Detailed analysis will continue next month, Commissioner Jyrki Katainen added.

Noting intensive discussions with some governments since budgets were filed to Brussels two weeks ago, Katainen said: "I want to welcome the fact that these member states have responded constructively to our concerns.

"After taking into account all of the further information and improvements communicated to us ... I cannot immediately identify cases of 'particularly serious non-compliance' which would oblige us to consider a negative opinion at this stage.

"Our services will now work to complete their detailed assessment of the draft budgetary plans and the new Commission will adopt its opinions on these in November," Katainen added.

"Any shortcomings or risks will be clearly highlighted at that point.
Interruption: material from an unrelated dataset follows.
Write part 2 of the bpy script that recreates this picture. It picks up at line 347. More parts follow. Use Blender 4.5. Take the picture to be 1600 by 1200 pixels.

Any possible further steps under the Stability and Growth Pact will be assessed at a later stage."

France's finance minister Michel Sapin welcomed the Commission's decision, saying the "constructive dialogue" with the European Commission on the 2015 budget would continue.             

He reiterated French calls for more to be done at EU level to kick-start growth. "We must collectively find the means to drive an economic recovery in the whole euro zone," he said.

Yesterday, Italy and later France published letters to Mr Katainen outlining adjustments to next year's budgets that would further trim their deficits and bring them closer to the levels set out in agreements among member states.

Both centre-left governments have been arguing with Germany and its conservative Chancellor Angela Merkel to be allowed not to cut their spending as sharply as EU rules dictate in order to prevent the euro zone economy slipping back into recession.

Germany has insisted both need to make more effort to reduce their structural deficits, which are adjusted for swings in the business cycle, for example by reforming welfare and other systems in line with demographic change.

But German leaders want to avoid an all-out clash with Paris in particular, or risk fanning anti-EU sentiment in France.

Failure to satisfy the Commission could result in one or both governments being asked to make further changes to their budgets and ultimately facing fines if they refuse.

At issue is both the development of the euro zone's second and third biggest economies - although European officials point out that the budget adjustments involved are barely of economic significance - and the political credibility of the currency.

Smaller euro zone states, such as Ireland, Portugal and Greece, which have put voters through tough austerity programmes to meet EU rules, are angry that France is trying to bend them.